[START Source data]

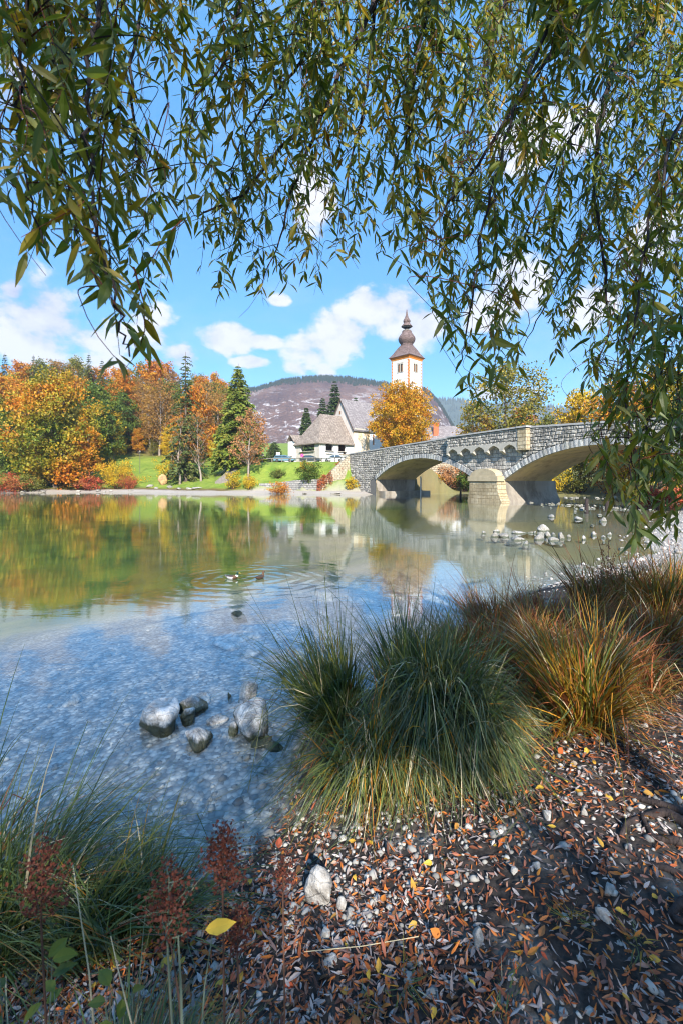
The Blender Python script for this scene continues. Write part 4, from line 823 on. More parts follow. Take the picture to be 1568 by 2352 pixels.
    for k in range(6):     # corbel feet that taper back into the wall
        s = sA+wd*k; h = .16; a, c = max(s-h*1.4, sA), min(s+h*1.4, sB)
        cb.add([pt(a, BAYW-.14, 5.34), pt(c, BAYW-.14, 5.34), pt(c, 0, 5.34), pt(a, 0, 5.34), pt(a, BAYW-.14, 5.24), pt(c, BAYW-.14, 5.24), pt(c, -.05, 4.92), pt(a, -.05, 4.92)], [(0,1,5,4), (4,5,6,7), (1,2,6,5), (3,0,4,7)])
    bay.build('refuge_wall', M['mortar'], root); cb.build('corbel_arch', M['corbel'], root)
    c2 = MB(); e = np.linspace(sA-.08, sB+.1, 9)
    for a, c in zip(e[:-1], e[1:]):
        v = [pt(s, w, z) for s in (a, c-.012) for (w, z) in ((BAYW-.2, top_z(s)+.005), (-.142, top_z(s)+.005), (-.142, top_z(s)+.165), (BAYW-.2, top_z(s)+.165))]
        c2.add(v, [(3,2,1,0), (4,5,6,7), (1,5,4,0), (2,6,5,1), (3,7,6,2), (0,4,7,3)])
    c2.build('refuge_coping', M['coping'], root)
    ax = np.array([(*BU_, 0), (*BW_, 0), (0, 0, 1)]); pl = MB()
    for i, z in enumerate(np.arange(5.25, 7.3, .42)): pl.box(pt(4.02, -.27, z+.2), (1.0+.06*(i % 2), .76+.03*(i % 2), .405), ax)
    pl.build('refuge_pillar', M['pier_stone'], root, uv=True)
    pc = MB(); pc.box(pt(4.02, -.27, 7.48), (1.25, .98, .16), ax); pc.build('pillar_cap', M['coping'], root)
    # pier: body with flared foot, band, rounded cap
    pr = MB(); bk = MB(); N0 = -1.0
    prof = [(-.9, .75), (0.0, .62), (.5, .34), (1.0, .14), (1.6, .03), (2.2, 0)]
    for (z0, f0), (z1, f1) in zip(prof[:-1], prof[1:]):
        s00, s01, s10, s11 = -2.7-f0*.5, 1.2+f0, -2.7-f1*.5, 1.2+f1
        for (w0) in (N0, BWID+.9):
            q = [pt(s00, w0, z0), pt(s01, w0, z0), pt(s11, w0, z1), pt(s10, w0, z1)]; (pr.poly(q) if w0 < 0 else bk.poly(q[::-1]))
    sd = MB()
    for (z0, f0), (z1, f1) in zip(prof[:-1], prof[1:]):
        for w0, w1, mb in ((N0, .25, pr), (.25, BWID+.9, sd)):
            mb.poly([pt(1.2+f0, w0, z0), pt(1.2+f0, w1, z0), pt(1.2+f1, w1, z1), pt(1.2+f1, w0, z1)])
            mb.poly([pt(-2.7-f0*.5, w1, z0), pt(-2.7-f0*.5, w0, z0), pt(-2.7-f1*.5, w0, z1), pt(-2.7-f1*.5, w1, z1)])
    pr.build('pier', M['pier_stone'], root, uv=True); bk.build('pier_back', M['pier_stone'], root, uv=True); sd.build('pier_side', M['pier_side'], root)
    bd = MB(); bd.box(pt(-.75, N0/2-.06, 2.42), (4.25, abs(N0)+.1, .52), ax); 
    arcp = [(-.75+1.85*math.cos(t), 2.685+.80*math.sin(t)) for t in np.linspace(math.pi, 0, 15)]
    for (a, za), (c, zc_) in zip(arcp[:-1], arcp[1:]): bd.poly([pt(a, N0-.02, 2.68), pt(c, N0-.02, 2.68), pt(c, N0-.02, zc_), pt(a, N0-.02, za)]); bd.poly([pt(a, N0-.02, za), pt(c, N0-.02, zc_), pt(c, 0, zc_+.05), pt(a, 0, za+.05)])
    bd.build('pier_cap', M['tan_cap'], root)
    # the abutment under the left arch, with its stepped footing and dark timber posts
    ab = MB(); ab.box(pt(-23.9, BWID/2, .6), (1.2, BWID-.1, 3.4), ax); ab.build('abutment', M['pier_side'], root)
    ft = MB(); ft.box(pt(-22.6, BWID/2+1.0, .1), (2.2, BWID+1.2, .9), ax); ft.build('footing', M['pier_side'], root)
    pp = MB()
    for q in np.linspace(0, 1, 6): pp.poly([pt(-23.4, -.02, 2.25*(q)), pt(-23.38+1.15*(1-q)**1.6, -.05, 2.25*q), pt(-23.38+1.15*max(0, 1-q-.2)**1.6, -.05, min(2.25, 2.25*(q+.2))), pt(-23.4, -.02, min(2.25, 2.25*(q+.2)))])
    pp.build('springer', M['pier_stone'], root, uv=True)
make_bridge()
p = P(965, 1139, 69); t = thing('water_gauge', 'thin white water gauge board under the left arch', 'gauge', (p[0], p[1], 0))
b = MB(); b.box((0, 0, .5), (.16, .05, 4.6)); b.build('board', M['white'], t); b = MB(); b.tube([(.1, .06, -.8), (.1, .06, 2.7)], .05, 6); b.build('post', M['metal'], t)

# ------------------------------------------------------------------ retaining wall, wing wall, creeper
def wall_line(name, pts, tops, th, m, label, cat='wall', cop=None):
    root = thing(name, label, cat, (pts[0][0], pts[0][1], 0)); o = np.array((pts[0][0], pts[0][1], 0)); b = MB(); c = MB()
    for (p, q, z0, z1) in zip(pts[:-1], pts[1:], tops[:-1], tops[1:]):
        p, q = np.array(p, float), np.array(q, float); n = np.array((-(q-p)[1], (q-p)[0])); n /= np.linalg.norm(n); k = 6
        for i in range(k):
            a, e = p+(q-p)*i/k, p+(q-p)*(i+1)/k; za, ze = z0+(z1-z0)*i/k, z0+(z1-z0)*(i+1)/k
            A, E = a+n*th, e+n*th; v = [(*a, -.5), (*e, -.5), (*E, -.5), (*A, -.5), (*a, za), (*e, ze), (*E, ze), (*A, za)]
            b.add(np.array(v)-o, [(0,1,5,4), (4,5,6,7), (2,3,7,6)] + ([(3,0,4,7)] if i == 0 else []) + ([(1,2,6,5)] if i == k-1 else []))
            if cop is not None:
                a2, e2 = a-n*.06, e-n*.06; A2, E2 = A+n*.06, E+n*.06; zz = .004
                v = [(*a2, za+zz), (*e2, ze+zz), (*E2, ze+zz), (*A2, za+zz), (*a2, za+.12), (*e2, ze+.12), (*E2, ze+.12), (*A2, za+.12)]
                c.add(np.array(v)-o, [(0,1,5,4), (4,5,6,7), (2,3,7,6), (3,0,4,7), (1,2,6,5)])
    b.build('masonry', m, root, uv=True)
    if cop is not None: c.build('coping', cop, root)
    return root
wall_line('retaining_wall', [(-13.9, 77.3), (-11, 77.2), (-8, 76.2), (-5, 74.9), (-3.2, 74.3)], [1.6, 1.75, 2.15, 2.3, 2.35], .6, M['wall_stone'], 'low grey stone retaining wall under the green bush on the far bank')
wall_line('wing_wall', [(-3.15, 74.2), (-1.7, 74.25), (-.2, 74.9), (1.35, 75.75)], [2.5, 3.6, 5.0, 6.3], .6, M['warm_wall'], 'warm stone wing wall rising to the left end of the bridge')
wall_line('river_wall', [(9.5, 77.5), (15, 80), (22, 82.5), (30, 86)], [5.2, 5.2, 5.2, 5.2], .6, M['warm_wall'], 'sunlit stone wall seen through the left arch', cop=M['coping'])
g = np.random.default_rng(5); cr = thing('creeper', 'red creeper hanging down the stone wall left of the bridge end', 'creeper', (-3, 74, 0)); b = MB(); lb = MB(); pos = []
for i in range(36):
    x = g.uniform(-3.9, -1.6); z = 2.3+(x+3.2)*.7+g.uniform(0, .5); y0 = 74.1; q = np.linspace(0, 1, 7); l = g.uniform(.9, 2.4)
    pts = np.stack([x+np.cumsum(g.normal(0, .06, 7)), np.full(7, y0-.08)-g.uniform(0, .15)+.3*np.maximum(0, q*0), z-l*q], 1)-np.array((-3, 74, 0)); b.tube(pts, .012, 3, cap=False)
    for k in range(26): pos.append(pts[g.integers(0, 7)]+g.normal(0, .09, 3))
pos = np.array(pos); pos[:, 1] = np.minimum(pos[:, 1], .05); n = len(pos); d = rnd_dirs(g, n); v, f = quads_leaves(pos, d, unit(np.cross(d, rnd_dirs(g, n))), g.uniform(.12, .24, n), g.uniform(.1, .16, n)); lb.add(v, f)
b.build('stems', M['stem'], cr); lb.build('foliage', M['red'], cr)

# ------------------------------------------------------------------ the church
CE = np.array((.77, .64)); CE /= np.linalg.norm(CE); CG = np.array((-CE[1], CE[0])); CO = np.array((2.8, 107.5)); GZ = 6.2
def slab(b, pts, t, m=0):
    p = np.array(pts, float); q = p-np.array((0, 0, t)); n = len(p); b.add(np.concatenate([p, q]), [list(range(n))], m); b.add(np.concatenate([p, q]), [list(range(2*n-1, n-1, -1))], m)
    b.add(np.concatenate([p, q]), [(i, n+i, n+(i+1) % n, (i+1) % n) for i in range(n)], m)
def wall_open(b, o, ux, ln, z0, z1, th, openings, nrm):
    """a wall of thickness th (towards nrm) from o along ux, pierced by openings (a, b, zlo, zhi)"""
    ux = np.array((*ux, 0.)); nr = np.array((*nrm, 0.)); ax = np.array([ux, nr, (0, 0, 1)]); xs = sorted({0, ln, *[q for w in openings for q in w[:2]]})
    for a, c in zip(xs[:-1], xs[1:]):
        segs = [(z0, z1)]
        for (p, q, lo, hi) in openings:
            if p <= a and q >= c: segs = [s for (l, h) in segs for s in ((l, min(h, lo)), (max(l, hi), h)) if s[1]-s[0] > .01]
        for l, h in segs: b.box(np.array(o)+ux*(a+c)/2+nr*th/2+np.array((0, 0, (l+h)/2)), (c-a, th, h-l), ax)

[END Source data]

What to work on: Which lines contain the word "from"? Return each of them.

Response to the task:
The Blender Python script for this scene continues. Write part 4, from line 823 on. More parts follow. Take the picture to be 1568 by 2352 pixels.
    """a wall of thickness th (towards nrm) from o along ux, pierced by openings (a, b, zlo, zhi)"""